A note on the Virasoro blocks at order $1/c$

TL;DR

This paper derives explicit formulas for the order $1/c$ corrections to Virasoro blocks in 2D CFT, enabling better understanding of their structure and monodromies in the large central charge limit.

Contribution

It provides a new explicit series expansion for Virasoro blocks at order $1/c$, including summation in hypergeometric functions and handling of integer weights.

Findings

Explicit $1/c$ correction formulas for Virasoro blocks.

Series expansion around $z=0$ expressed via hypergeometric functions.

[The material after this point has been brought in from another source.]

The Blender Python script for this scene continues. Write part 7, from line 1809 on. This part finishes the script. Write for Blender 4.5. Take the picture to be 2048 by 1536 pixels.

Manifest monodromies of the blocks around $z=1$.

Abstract

We derive an explicit expression for the $1/c$ contribution to the Virasoro blocks in 2D CFT in the limit of large $c$ with fixed values of the operators' dimensions. We follow the direct approach of orthonormalising, at order $1/c$, the space of the Virasoro descendants to obtain the blocks as a series expansion around $z=0$. For generic conformal weights this expansion can be summed in terms of hypergeometric functions and their first derivatives with respect to one parameter. For integer conformal weights we provide an equivalent expression written in terms of a finite sum of undifferentiated hypergeometric functions. These results make the monodromies of the blocks around $z=1$ manifest.